JCPenney says it plans to spend more than $1 billion by the end of 2025 in a bid to revive the storied but troubled 121-year-old department store chain
NEW YORK — JCPenney said Thursday it plans to spend more than $1 billion by the end of 2025 in a bid to revive the storied but troubled 121-year-old department store chain.
The money is going toward remodeling JCPenney stores, upgrading its online shopping site and app, and making its supply network more efficient so that online orders are delivered more quickly.
JCPenney’s CEO Marc Rosen, who took the company’s helm in November 2021 and has served as an executive at Levi Strauss and Walmart, is renewing the chain’s focus on its core middle-income shoppers with affordable fashion and housewares.
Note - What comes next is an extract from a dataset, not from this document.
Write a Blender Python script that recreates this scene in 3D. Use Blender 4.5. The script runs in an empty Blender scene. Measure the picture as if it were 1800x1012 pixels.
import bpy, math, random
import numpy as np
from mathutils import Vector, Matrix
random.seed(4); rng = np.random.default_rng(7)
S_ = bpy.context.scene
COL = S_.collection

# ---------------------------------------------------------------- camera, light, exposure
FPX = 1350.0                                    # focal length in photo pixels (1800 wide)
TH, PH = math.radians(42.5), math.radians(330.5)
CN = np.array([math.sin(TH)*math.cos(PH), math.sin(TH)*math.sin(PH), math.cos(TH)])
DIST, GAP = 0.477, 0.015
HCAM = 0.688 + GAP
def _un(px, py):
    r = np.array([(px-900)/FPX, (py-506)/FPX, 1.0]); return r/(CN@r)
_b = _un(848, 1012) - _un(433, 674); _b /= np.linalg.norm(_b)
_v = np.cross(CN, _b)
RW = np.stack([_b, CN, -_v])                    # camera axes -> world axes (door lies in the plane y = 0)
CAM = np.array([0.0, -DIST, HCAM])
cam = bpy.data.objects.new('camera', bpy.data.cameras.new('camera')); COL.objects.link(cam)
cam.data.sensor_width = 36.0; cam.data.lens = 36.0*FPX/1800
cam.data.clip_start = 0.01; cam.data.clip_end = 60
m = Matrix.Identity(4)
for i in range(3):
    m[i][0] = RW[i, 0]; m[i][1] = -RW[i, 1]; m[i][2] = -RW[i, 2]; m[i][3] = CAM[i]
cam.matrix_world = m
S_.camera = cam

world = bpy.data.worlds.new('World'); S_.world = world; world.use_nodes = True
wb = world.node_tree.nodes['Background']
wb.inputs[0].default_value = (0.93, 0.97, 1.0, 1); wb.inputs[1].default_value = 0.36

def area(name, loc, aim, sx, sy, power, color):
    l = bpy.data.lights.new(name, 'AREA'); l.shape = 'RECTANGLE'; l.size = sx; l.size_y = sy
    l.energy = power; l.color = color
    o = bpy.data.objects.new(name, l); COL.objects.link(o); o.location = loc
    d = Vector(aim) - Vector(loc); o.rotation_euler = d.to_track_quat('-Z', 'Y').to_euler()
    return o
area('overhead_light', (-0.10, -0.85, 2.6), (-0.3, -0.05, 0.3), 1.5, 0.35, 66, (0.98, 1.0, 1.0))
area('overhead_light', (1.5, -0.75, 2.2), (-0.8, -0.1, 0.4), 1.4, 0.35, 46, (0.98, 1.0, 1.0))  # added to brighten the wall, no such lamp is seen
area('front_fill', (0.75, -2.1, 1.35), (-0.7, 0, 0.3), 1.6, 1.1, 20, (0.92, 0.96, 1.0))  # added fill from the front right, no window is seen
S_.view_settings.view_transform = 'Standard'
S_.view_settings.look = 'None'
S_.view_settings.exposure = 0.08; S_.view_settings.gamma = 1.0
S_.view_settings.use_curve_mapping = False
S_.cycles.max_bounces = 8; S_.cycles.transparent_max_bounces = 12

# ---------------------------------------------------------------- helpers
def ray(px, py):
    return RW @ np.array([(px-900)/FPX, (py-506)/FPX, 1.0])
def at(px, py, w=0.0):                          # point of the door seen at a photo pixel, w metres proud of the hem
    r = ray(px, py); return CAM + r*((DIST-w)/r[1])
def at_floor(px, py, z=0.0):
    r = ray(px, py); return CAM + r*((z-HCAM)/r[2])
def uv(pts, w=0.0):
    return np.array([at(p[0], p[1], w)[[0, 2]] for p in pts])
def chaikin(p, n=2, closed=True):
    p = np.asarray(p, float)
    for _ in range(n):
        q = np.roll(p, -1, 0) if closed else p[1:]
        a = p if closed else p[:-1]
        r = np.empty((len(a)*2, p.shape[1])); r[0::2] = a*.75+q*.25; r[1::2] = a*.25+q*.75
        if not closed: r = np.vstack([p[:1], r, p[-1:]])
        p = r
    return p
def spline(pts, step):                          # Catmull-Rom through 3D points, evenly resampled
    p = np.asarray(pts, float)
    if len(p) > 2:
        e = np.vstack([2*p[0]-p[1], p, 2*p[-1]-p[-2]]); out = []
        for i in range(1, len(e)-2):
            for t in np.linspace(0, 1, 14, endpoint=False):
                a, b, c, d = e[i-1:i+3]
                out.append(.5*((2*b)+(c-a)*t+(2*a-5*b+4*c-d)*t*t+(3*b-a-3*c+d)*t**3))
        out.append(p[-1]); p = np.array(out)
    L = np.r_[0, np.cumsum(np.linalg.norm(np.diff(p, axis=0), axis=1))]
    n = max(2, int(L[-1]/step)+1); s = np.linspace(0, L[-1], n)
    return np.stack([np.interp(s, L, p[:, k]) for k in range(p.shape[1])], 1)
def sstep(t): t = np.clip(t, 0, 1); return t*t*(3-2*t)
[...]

“Now is the time more than ever to lean into that and make sure that we’re delivering that experience for our customer,” Rosen said in an interview with The Associated Press. That’s a change of tactics from previous management teams that pursued wealthier shoppers with offers of trendy items and major appliances.
As part of the plans unveiled Thursday, check-out stations that had been located throughout JCPenney's stores will be replaced with a single area of cashiers. Shoppers will also see brighter lighting and a fresh coat of paint. Store employees will be equipped with mobile devices to scan inventory and ring up shoppers' purchases. And the chain is making upgrades to its Wi-Fi networks to speed up in-store connections.
But JCPenney is playing catch-up with its competitors — from discounters to department stores like Macy’s and Walmart — that have been upgrading their stores and online businesses, underscoring the challenges faced by the retailer based in Plano, Texas.